All of us are in some way ruled by our emotions. Consider for instance a situation in which a co-worker, a driver in a traffic jam, or a person in the supermarket snaps at us and we feel unreasonably angry about it. Or we hear about the passing away of an old classmate or a friend and are overwhelmed with sadness. Or we come home after a long day at work and find that almost everything our family members do annoys us.

It may be even worse: being bulled in school, loss of a job, personal relationships and changes in our lives, such as marriage, divorce, or a loss of a loved one. All those events create powerful emotional energy: anger, rage, sadness, grief, pain, fear, anxiety etc. What do we do?
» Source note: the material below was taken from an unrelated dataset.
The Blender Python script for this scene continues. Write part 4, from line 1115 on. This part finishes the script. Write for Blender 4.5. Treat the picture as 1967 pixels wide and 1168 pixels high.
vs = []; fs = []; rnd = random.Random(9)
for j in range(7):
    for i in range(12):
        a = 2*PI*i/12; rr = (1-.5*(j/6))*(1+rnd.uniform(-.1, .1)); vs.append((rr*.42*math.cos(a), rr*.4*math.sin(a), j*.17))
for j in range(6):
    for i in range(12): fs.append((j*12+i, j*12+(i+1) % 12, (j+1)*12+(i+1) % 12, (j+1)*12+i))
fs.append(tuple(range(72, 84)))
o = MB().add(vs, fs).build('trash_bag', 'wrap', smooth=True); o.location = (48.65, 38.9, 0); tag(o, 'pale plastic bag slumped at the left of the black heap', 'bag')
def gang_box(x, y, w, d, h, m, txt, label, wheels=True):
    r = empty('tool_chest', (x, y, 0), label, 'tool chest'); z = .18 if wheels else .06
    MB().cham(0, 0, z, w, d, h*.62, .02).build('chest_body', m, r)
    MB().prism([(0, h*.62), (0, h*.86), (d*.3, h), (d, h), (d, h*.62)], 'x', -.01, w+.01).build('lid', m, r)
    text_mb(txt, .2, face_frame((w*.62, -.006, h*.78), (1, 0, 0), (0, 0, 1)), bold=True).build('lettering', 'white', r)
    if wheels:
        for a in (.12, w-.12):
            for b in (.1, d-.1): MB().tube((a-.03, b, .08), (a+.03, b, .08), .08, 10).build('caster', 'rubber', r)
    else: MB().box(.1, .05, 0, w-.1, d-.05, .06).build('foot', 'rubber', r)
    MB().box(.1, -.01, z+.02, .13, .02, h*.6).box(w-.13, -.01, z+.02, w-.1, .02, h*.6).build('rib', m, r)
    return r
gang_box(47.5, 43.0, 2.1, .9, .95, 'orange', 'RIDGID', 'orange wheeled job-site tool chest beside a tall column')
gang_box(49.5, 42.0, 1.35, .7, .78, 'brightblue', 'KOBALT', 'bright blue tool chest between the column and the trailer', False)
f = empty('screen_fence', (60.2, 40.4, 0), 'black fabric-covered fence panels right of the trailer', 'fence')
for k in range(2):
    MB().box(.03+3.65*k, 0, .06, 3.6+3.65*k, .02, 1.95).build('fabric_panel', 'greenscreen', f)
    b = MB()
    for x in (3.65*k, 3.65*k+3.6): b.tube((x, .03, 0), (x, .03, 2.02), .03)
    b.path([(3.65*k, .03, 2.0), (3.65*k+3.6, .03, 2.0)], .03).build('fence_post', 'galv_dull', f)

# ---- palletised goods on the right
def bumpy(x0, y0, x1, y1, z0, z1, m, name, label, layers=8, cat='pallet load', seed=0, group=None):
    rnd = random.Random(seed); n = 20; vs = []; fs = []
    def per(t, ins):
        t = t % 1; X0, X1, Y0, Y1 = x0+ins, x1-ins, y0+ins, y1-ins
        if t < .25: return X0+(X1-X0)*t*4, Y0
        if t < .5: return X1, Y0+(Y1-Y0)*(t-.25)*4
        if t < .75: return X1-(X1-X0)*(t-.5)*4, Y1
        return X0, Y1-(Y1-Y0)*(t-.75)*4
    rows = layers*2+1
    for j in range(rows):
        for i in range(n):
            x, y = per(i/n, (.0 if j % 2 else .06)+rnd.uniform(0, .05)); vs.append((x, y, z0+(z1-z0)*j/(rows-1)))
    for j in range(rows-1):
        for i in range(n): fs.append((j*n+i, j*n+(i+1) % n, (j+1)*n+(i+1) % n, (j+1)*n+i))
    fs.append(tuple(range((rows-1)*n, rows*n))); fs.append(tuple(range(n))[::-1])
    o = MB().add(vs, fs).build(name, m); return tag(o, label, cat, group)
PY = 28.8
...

Some people choose not to feel emotions and become numb. Some people become too overwhelmed by them so they stop functioning. Some people choose to vent and often have outbursts, creating difficult relationships with their friends and families. Some change their moods frequently (going up and down many times a day), and it makes them and people close to them very frustrated.

But the common denominator in all this is our choice. We actually choose how we react even though we are not consciously aware of it. Those unconscious choices create our habits and behaviours that are driven by our emotions. To become emotionally balanced is to understand our emotions and become more conscious of our reactions. Or to simply, become aware.

Steps to achieve the state of emotional balance:

Responsibility

We take responsibility for our emotions and feelings. Waiting for a situation to change so that our misery is taken away could leave us waiting forever. When we take responsibility we become in charge of ourselves and we take back our power. We consciously choose to transform and open the door to a new life.

Self Observance

Emotions are our energy drivers. They fuel our actions. If we numb fear, anger and pain, we also numb love, joy and happiness. It is the same energy just translated differently by our mind. To get in touch with our emotions we can choose to neutrally observe what arises in the moment. The more we feel, the more we’ll be able to understand our emotional energy and the structure of our emotional neurology.

Creative Expression

When we identify our strongest emotion, instead of allowing it to overwhelm us, we can choose to express it. Any medium is good for expression. We can paint, play or compose music, dance, act, write, draw, sculpt, design… Anything that doesn’t require a structure or rule will allow a free flow of energy. By expressing that free flow, we shift to the present moment, where everything just is: no worries, no thoughts, no stress. We simply accept what we are.

Sharing

Sharing our emotions and our creative expressions forms intimacy, unbreakable relationships and connects us on a deeper level to our loved ones. Even if we are single we can choose to share with friends, relatives, plants or animals, spirit guides, Universe or God. It is important to have someone to validate our feelings. Having a good support system when we are in need, allows us to feel safe and protected.

Release

Lastly, we need to let our emotions go. Emotional release could be anything, we can cry, laugh, run, exercise, scream – whatever relieves you but doesn’t harm anyone else. We can create a ritual to burn emotions in the fire, to flush them with water, to release them on the wind or to let them fly up on a balloon. As emotions dissolve in space we can celebrate - we can have a massage, go for a nice dinner or do something we have never done before.

The more we connect to ourselves the more we know that “Whatever bad happens, shall pass. Whatever good happens, shall pass.” And the key in balance is to be aware of both.